Tell us about your portfolio and your design approach and evolution as a designer.

Divertimento, the portfolio title, is a musical term from the 18th century that describes a lighthearted and pleasant piece, usually performed by an ensemble of string and wind instruments. This word perfectly captures what this portfolio is about: a journey of exploring playfulness in architecture. It begins with a brief introduction of my previous projects at CAPLA, which serve as the key basis and learning points for my design ethos. The portfolio is designed to be a dialogue with myself: asking questions to find the best solutions for social issues and maintain the authenticity of the geographic contexts. Each page is organized chronologically from the different designing phases of the chosen project. When flipping through the entire portfolio, the concept of the project became self-explanatory.

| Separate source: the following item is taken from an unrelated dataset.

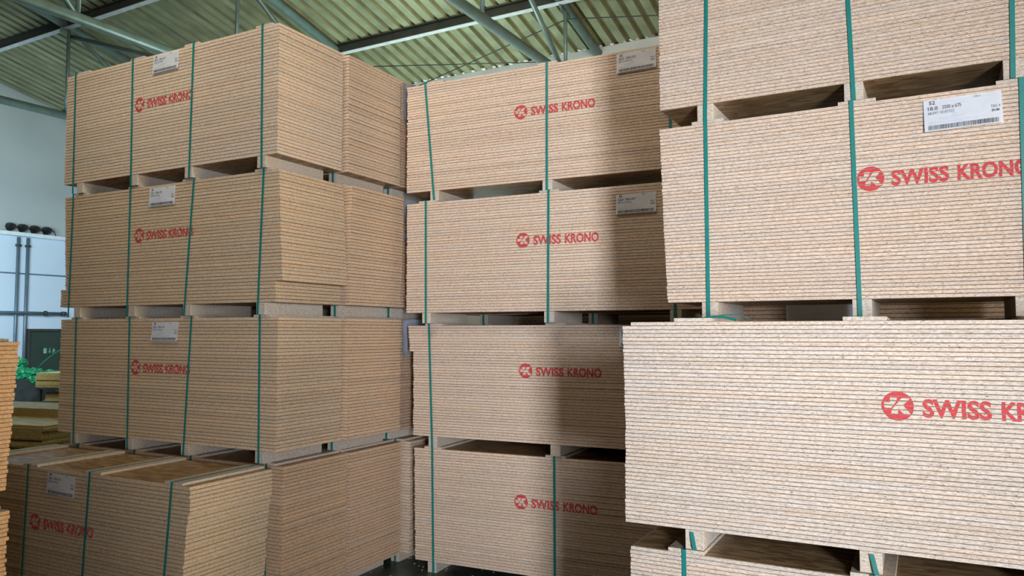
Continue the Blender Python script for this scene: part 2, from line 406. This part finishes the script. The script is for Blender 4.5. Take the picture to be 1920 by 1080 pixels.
# middle column (22 mm boards, 42 to a pack)
pack('top pack of the middle column with slanting left strap and label', -.903, 6.455, 1.190, -26.2, 42, .022, (.279, 1.313, 2.30),
     [(.183, .281), (1.314, 1.312), (2.29, 2.29)], (1.085, .567), [(1.888, .900, MT, .010, -.02)], tint=TM)
pack('second pack from the top of the middle column, label near the shadow', -.892, 6.405, .162, -26.2, 42, .022, (.20, 1.31, 2.29),
     [(.191, .199), (1.311, 1.304), (2.287, 2.286)], (1.09, .558), [(1.856, .854, MT, .010, -.01)], tint=TM)
pack('third pack from the top of the middle column, upper boards pushed left', -.850, 6.477, -.866, -25.4, 42, .022, (.21, 1.31, 2.29),
     [(.17, .209), (2.29, 2.29)], (1.06, .564), [(1.832, .907, MT, .02, 0)], du=[(0, .02), (.757, .012), (.758, -.022), (1, -.04)], tint=TM)
pack('lowest pack of the middle column, standing on the dark floor', -.816, 6.468, -1.8932, -24.7, 42, .022, (.17, 1.265, 2.29),
     [(.17, .188), (1.261, 1.263), (2.29, 2.29)], (.977, .563), du=[(0, .008), (1, -.01)], tint=TM, jit=.0025)
for zr, lab in ((-1.8932, 'lowest pack of the row behind the middle column'), (-.866, 'third level pack behind the middle column, below its dark gap'),
                (.162, 'pack behind the middle column above the dark bearer gap')):
    xx, yy = -.816 + .42 * .79, 6.44 + .907 * .79
    pack(lab, xx, yy, zr, -25.2, 42, .022, UM, [(u, u) for u in UM], tint=TM, jit=.001)
for k, zr in ((0, -1.8932), (1, -.786)):
    xx, yy = -.816 + .42 * 1.56, 6.44 + .907 * 1.56
    pack(('lower' if k == 0 else 'upper') + ' added pack two rows behind the middle column, blocking light in its bearer gap', xx, yy, zr, -25.2, 40, .025, UM, [], tint=TM, jit=.001)  # packs added and sized to stop light showing through the bearer gap
# right column (18 mm boards, 52 to a pack)
pack('top pack of the right column, cropped by the upper picture edge', .801, 4.048, 1.197, -29.4, 52, .018, UR,
     [(.27, .246), (.93, .959), (1.62, 1.597), (2.3, 2.3)], (1.0, .565), tint=TR, jit=.0012)
pack('right column pack with large label and red lettering between green straps', .806, 4.031, .156, -29.0, 52, .018, UR,
     [(.237, .238), (.935, .95), (1.614, 1.606), (2.3, 2.3)], (1.009, .566), [(1.237, .900, RT, .012, -.02)],
     du=[(0, .022), (.45, .004), (1, -.012)], tint=TR, jit=.0012)
pack('unstrapped pale pack standing forward on the right, nearest the camera', .527, 3.623, -.887, -27.8, 52, .018, (.33, 1.047, 1.70, 2.4),
     [], (1.16, .591), du=[(0, .006), (.5, .01), (.978, 0), (.979, .04), (1, .04)], tint=(.90, .94, 1.01), jit=.0012,
     tails=((.318, .006), (1.05, .006)))
pack('lowest right pack under the forward standing one, at the bottom edge', .553, 3.604, -1.892, -28.4, 50, .018, (.26, 1.02, 1.65, 2.35),
     [(.253, .262), (1.022, 1.022), (1.65, 1.65), (2.35, 2.35)], (1.1, .55), tint=(.90, .94, 1.01), jit=.0012)
vR = Vector((.4695, .883)); 
bx, by = .553 + vR.x * .735, 3.604 + vR.y * .735
pack('lower pack behind the forward right pack, carrying the right column', bx, by, -1.892, -28.4, 50, .018, UR, [], tint=TR, jit=.001)
pack('second level pack behind the forward right pack, carrying the right column', bx - .02, by, -.887, -28.0, 52, .018, UR, [], tint=TR, jit=.001)
bx, by = .553 + vR.x * 1.47, 3.604 + vR.y * 1.47
pack('lower rear pack far behind the right column', bx, by, -1.892, -28.0, 38, .025, UL, [], tint=TR, jit=.001)
p = pack('rear pack seen through the bearer gap of the right column, white sheet on it', bx, by, -.84, -28.0, 42, .025, UL, [], tint=(.8, .72, .64), jit=.002)
bm = bmesh.new(); box(bm, .50, .93, -.0095, -.0085, .62 + GAP, 1.045 + GAP)
s = obj('face_sheet', bm, SHEET, p); s['label'] = 'white paper sheet on the board edges'
bm = merge([text_bm('SWISS KRONO', .655, .80, .885 + GAP, .898 + GAP, .01), text_bm('CE', 1.0, 1.06, .885 + GAP, .925 + GAP, 0)])
for v in bm.verts: v.co.y = -.0104 if v.co.x < .95 else -.004
face_fwd(bm); obj('printed_logo', bm, PURPLE, s)

# foreground stack cut by the left picture edge: its end faces the camera
uF = Vector((.883, -.469)); vF = Vector((.469, .883)); P = Vector((-2.95, 4.53))
o2 = P - uF * 2.5 - vF * DEP
pack('upper orange foreground pack cut off by the left picture edge', o2.x + .0, o2.y, -.93, -28, 35, .025, UL, ST(UL), du=[(0, -.03), (1, .015)], dv=[(0, -.01), (1, .01)], tint=(1.32, 1.10, .82), jit=.006)
pack('lower orange foreground pack at the bottom left picture corner', o2.x - .01, o2.y, -1.893, -28, 34, .025, UL, ST(UL), dv=[(0, -.01), (1, .005)], tint=(1.32, 1.10, .82), jit=.005)

# loose strap curled on top of the forward right pack
zt = CAMZ - .887 + .936 + .0005
strap = bpy.data.objects.new('plastic_strap', None)
def on_R3(u, v, w):
    a = R(-27.8); return Vector((.527 + u * math.cos(a) - v * math.sin(a), 3.623 + u * math.sin(a) + v * math.cos(a), zt + w))
bm = bmesh.new()
ax = Vector((math.sin(R(27.8)), math.cos(R(27.8)), 0))
pts = []
for k in range(15):
    f = k / 14; pts.append(on_R3(.26 + .26 * f, .16, .004 + .030 * math.sin(min(1, f * 1.0) * math.pi * .55)))
pts += [on_R3(.56, .10, .012), on_R3(.60, .06, .001)]
ribbon(bm, pts, .016, .0009, axis=(ax * .95 + Vector((0, 0, .28))).normalized())
pts = [on_R3(.34 + .17 * k / 12, .10, .007 + .016 * math.sin(k / 12 * math.pi)) for k in range(13)]
ribbon(bm, pts, .018, .0009, axis=(ax * .75 + Vector((0, 0, .66))).normalized())
bpy.data.objects.remove(strap)
tag(obj('plastic_strap', bm, STRAP), 'loose green strap offcut curled on top of the forward right pack', 'strap')
# strips lying on the forward right pack come from pack(); a white sheet corner lies on it too
bm = bmesh.new(); vs = [bm.verts.new(on_R3(u, v, w)) for u, v, w in ((1.00, .012, .0), (1.46, .012, .004), (1.44, .2, .004), (1.02, .2, .0))]
bm.faces.new(vs); bmesh.ops.solidify(bm, geom=bm.faces[:], thickness=.001)
tag(obj('paper_sheet', bm, SHEET), 'flat white paper sheet lying on top of the forward right pack', 'paper')

# ------------------------------------------------------------------ hall shell (building axes turned 29 degrees)
BY = R(-29); ub = Vector((math.cos(BY), math.sin(BY), 0)); vb = Vector((-math.sin(BY), math.cos(BY), 0))
E0 = Vector((1.45, 10.9, 0)); EH = CAMZ + 4.20; TAN = .225
def bp(s, t, z): return E0 + ub * s - vb * t + Vector((0, 0, z))     # s along the far wall, t towards the camera
def roofz(t): return EH + TAN * t
SG = -11.45                                                             # gable wall line
bm = bmesh.new()
def bbox(bm, s0, s1, t0, t1, z0, z1):
    v = [bm.verts.new(bp(s, t, z)) for z in (z0, z1) for t in (t0, t1) for s in (s0, s1)]
    for f in ((0, 2, 3, 1), (4, 5, 7, 6), (0, 1, 5, 4), (2, 6, 7, 3), (0, 4, 6, 2), (1, 3, 7, 5)): bm.faces.new([v[i] for i in f])
    bmesh.ops.recalc_face_normals(bm, faces=bm.faces)
bbox(bm, -16, 14, -6, 26, -.2, 0)
struct('floor', bm, FLOORM, 'dark asphalt warehouse floor between the board stacks', 'floor')
bm = bmesh.new(); bbox(bm, SG - .3, 13, -.3, 0, 0, EH + .0)
struct('wall_back', bm, WALLM, 'pale masonry wall under the eave behind the stacks', 'wall')
bm = bmesh.new(); bbox(bm, SG - .3, SG, 0, 20, 0, CAMZ + 1.86)
struct('wall_left', bm, PANEL, 'bluish white gable wall with pipes on the far left', 'wall')
bm = bmesh.new()
v = []
for s in (SG - .3, SG - .06):
    v.append([bm.verts.new(bp(s, t, z)) for t, z in ((0, CAMZ + 1.86), (20, CAMZ + 1.86), (20, roofz(20) + .1), (0, roofz(0) + .1))])
bm.faces.new(v[0]); bm.faces.new(v[1][::-1])
for k in range(4): bm.faces.new((v[0][k], v[0][(k + 1) % 4], v[1][(k + 1) % 4], v[1][k]))
bmesh.ops.recalc_face_normals(bm, faces=bm.faces)
struct('wall_left_upper', bm, UPPER, 'grey upper gable wall set back above the white ledge', 'wall')
bm = bmesh.new(); bbox(bm, SG - .05, SG + .12, 0, 20, CAMZ + 1.86, CAMZ + 1.93)
struct('trim_1', bm, simple('white_ledge_paint', (.72, .80, .84), .5, 0, .08, 9), 'white ledge along the gable wall under the black connectors', 'ledge')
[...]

What elements of architecture are you most interested in?

Rather than specify what my focus in architecture is, I would say I am more interested in designing meaningful moments in space. For me, architecture is all about remembering: to recreate things we love when they are gone. It could be a space we visited, a childhood memory we cherished, a smell we enjoyed or the sky above our heads. Architecture is a tool to intensify the emotional connection to the world that unfolds itself for us daily.

Why is winning the portfolio competition important to you, and how will it help you in your final year in the B.Arch program?

Winning the portfolio competition is a great honor and helps me to build up confidence to be a good designer. It also takes care of part of my tuition for next year, which as an international student is very helpful.

What are your post-graduation career or education plans?

My plan after CAPLA is to keep studying architecture in graduate school, where the real work of refining my definitions of “architecture” and “moment” will take place.